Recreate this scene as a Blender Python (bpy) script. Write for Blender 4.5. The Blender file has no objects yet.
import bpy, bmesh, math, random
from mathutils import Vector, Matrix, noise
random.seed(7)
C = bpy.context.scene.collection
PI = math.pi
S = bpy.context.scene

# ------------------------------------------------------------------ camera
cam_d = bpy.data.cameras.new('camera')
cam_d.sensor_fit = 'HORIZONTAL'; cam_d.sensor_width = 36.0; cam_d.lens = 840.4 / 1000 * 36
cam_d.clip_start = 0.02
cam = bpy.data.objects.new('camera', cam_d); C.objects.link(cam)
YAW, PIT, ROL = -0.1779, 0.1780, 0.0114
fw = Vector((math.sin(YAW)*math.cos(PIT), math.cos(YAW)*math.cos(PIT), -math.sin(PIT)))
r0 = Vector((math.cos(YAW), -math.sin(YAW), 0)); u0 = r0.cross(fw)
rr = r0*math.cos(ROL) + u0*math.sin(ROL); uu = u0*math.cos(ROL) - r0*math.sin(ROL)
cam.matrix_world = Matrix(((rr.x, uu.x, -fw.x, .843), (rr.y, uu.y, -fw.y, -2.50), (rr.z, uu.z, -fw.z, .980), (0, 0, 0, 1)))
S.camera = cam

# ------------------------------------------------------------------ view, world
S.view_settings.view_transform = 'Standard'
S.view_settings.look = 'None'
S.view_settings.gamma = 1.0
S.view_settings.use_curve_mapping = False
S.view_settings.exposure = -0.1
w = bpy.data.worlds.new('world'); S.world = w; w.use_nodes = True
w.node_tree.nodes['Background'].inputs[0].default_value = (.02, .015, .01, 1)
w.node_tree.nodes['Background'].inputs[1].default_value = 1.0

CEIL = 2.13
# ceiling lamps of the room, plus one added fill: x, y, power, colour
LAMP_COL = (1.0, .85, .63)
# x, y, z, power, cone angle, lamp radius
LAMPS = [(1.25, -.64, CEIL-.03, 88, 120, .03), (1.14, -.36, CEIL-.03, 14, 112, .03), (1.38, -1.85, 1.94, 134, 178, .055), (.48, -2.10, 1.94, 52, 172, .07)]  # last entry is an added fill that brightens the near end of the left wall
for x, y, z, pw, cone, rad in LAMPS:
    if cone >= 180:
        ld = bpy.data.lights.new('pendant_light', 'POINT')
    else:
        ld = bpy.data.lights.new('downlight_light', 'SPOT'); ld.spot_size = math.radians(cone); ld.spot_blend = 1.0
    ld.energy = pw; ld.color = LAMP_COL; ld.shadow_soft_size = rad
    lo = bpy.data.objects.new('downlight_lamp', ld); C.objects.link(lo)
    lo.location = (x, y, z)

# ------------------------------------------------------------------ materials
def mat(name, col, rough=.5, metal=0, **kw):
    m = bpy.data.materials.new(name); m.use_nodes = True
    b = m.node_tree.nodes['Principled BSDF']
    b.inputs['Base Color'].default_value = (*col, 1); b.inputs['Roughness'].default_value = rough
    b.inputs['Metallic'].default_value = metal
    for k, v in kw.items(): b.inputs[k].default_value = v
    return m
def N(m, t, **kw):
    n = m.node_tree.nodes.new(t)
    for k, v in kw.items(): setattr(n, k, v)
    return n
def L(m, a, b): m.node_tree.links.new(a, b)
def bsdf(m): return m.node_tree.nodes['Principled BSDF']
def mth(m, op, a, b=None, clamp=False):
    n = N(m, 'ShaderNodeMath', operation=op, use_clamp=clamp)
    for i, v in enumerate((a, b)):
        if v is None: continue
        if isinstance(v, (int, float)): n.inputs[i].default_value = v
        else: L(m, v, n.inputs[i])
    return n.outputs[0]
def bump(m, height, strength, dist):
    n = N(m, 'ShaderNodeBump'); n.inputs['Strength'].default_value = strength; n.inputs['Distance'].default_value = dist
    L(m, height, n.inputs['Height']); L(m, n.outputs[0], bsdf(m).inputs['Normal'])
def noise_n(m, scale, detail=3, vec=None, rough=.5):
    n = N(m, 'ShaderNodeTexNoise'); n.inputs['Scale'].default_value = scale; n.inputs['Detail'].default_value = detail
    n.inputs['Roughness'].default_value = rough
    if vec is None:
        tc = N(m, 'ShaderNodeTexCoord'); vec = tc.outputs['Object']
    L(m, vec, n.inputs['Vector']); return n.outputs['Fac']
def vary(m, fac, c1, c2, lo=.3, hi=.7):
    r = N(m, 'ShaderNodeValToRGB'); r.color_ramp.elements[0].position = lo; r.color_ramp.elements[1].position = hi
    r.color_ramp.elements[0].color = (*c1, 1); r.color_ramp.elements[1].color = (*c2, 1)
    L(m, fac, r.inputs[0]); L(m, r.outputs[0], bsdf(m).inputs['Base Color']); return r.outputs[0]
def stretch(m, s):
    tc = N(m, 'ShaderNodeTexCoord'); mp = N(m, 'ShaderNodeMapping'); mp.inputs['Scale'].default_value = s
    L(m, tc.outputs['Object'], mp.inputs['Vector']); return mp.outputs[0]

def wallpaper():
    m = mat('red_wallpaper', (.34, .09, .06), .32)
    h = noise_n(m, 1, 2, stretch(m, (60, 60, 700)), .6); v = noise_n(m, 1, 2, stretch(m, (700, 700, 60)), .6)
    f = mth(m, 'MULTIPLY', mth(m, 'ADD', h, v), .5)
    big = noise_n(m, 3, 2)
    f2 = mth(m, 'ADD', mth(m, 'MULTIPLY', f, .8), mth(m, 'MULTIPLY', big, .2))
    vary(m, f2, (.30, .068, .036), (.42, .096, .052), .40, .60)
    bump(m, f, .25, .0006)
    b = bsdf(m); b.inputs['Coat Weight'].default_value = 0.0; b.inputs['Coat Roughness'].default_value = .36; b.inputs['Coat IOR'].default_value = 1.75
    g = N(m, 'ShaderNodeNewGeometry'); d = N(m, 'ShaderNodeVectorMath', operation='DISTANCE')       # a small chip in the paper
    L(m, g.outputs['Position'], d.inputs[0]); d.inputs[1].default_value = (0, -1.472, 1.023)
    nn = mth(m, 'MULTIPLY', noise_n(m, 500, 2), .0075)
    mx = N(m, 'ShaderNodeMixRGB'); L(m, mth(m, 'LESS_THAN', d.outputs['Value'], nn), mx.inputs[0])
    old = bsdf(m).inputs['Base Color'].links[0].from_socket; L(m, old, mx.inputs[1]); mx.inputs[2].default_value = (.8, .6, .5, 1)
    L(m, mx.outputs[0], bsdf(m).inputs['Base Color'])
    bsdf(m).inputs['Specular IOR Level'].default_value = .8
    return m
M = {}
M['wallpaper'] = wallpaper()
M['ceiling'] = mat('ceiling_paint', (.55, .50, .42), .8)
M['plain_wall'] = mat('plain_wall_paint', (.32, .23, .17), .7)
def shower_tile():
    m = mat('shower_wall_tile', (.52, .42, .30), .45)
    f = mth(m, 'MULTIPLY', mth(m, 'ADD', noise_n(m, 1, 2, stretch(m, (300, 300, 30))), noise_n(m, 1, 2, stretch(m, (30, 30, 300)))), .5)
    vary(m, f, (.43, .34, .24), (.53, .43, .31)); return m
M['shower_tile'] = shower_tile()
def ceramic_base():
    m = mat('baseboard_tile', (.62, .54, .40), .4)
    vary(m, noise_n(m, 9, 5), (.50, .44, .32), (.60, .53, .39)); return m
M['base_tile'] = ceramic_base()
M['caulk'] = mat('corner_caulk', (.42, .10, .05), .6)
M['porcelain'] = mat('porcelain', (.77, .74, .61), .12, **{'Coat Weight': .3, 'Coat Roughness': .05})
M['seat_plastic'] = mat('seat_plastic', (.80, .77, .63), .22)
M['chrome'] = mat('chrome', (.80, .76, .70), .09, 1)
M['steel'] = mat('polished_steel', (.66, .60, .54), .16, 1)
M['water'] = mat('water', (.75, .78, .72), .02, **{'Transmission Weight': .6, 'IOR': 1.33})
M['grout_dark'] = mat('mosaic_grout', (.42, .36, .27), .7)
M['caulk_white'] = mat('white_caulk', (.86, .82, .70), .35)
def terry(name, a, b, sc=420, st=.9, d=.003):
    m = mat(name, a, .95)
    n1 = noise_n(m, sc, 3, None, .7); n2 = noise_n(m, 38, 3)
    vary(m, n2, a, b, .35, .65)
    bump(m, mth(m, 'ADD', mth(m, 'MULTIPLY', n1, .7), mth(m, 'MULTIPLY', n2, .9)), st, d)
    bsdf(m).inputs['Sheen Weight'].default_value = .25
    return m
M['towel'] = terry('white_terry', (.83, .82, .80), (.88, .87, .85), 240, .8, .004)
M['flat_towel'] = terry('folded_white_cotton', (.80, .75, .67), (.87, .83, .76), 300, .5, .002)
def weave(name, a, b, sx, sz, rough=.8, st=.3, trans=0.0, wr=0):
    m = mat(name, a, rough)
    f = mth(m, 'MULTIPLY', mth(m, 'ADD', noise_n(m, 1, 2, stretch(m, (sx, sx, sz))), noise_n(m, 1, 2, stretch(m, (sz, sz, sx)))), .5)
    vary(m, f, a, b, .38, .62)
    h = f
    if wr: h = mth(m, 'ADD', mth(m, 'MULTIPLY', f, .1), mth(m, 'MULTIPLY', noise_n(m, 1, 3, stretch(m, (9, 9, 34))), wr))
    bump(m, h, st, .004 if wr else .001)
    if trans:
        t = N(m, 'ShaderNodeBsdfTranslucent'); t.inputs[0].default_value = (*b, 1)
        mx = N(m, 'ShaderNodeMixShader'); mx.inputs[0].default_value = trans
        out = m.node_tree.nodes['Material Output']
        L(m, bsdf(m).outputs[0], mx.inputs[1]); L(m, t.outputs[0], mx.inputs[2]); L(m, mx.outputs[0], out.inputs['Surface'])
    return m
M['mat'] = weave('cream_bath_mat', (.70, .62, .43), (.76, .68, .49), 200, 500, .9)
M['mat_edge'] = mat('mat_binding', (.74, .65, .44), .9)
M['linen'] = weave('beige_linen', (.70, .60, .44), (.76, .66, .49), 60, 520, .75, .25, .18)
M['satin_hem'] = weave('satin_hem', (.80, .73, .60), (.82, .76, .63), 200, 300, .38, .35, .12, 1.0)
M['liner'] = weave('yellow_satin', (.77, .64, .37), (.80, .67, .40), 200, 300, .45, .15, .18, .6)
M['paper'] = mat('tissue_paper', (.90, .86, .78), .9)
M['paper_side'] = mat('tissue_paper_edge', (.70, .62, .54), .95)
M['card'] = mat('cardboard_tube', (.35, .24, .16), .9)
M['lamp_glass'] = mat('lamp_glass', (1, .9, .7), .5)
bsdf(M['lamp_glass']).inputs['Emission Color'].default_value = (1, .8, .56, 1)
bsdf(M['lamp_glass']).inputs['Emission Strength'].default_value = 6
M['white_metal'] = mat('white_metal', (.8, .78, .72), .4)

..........

◆ **AIM OF THE EXERCISE**: Your output must be the lines of the material above, from the first through the line that contains "S = bpy.context.scene", copied exactly. Include both endpoints and nothing else.

◆ **TASK ANSWER**:
Recreate this scene as a Blender Python (bpy) script. Write for Blender 4.5. The Blender file has no objects yet.
import bpy, bmesh, math, random
from mathutils import Vector, Matrix, noise
random.seed(7)
C = bpy.context.scene.collection
PI = math.pi
S = bpy.context.scene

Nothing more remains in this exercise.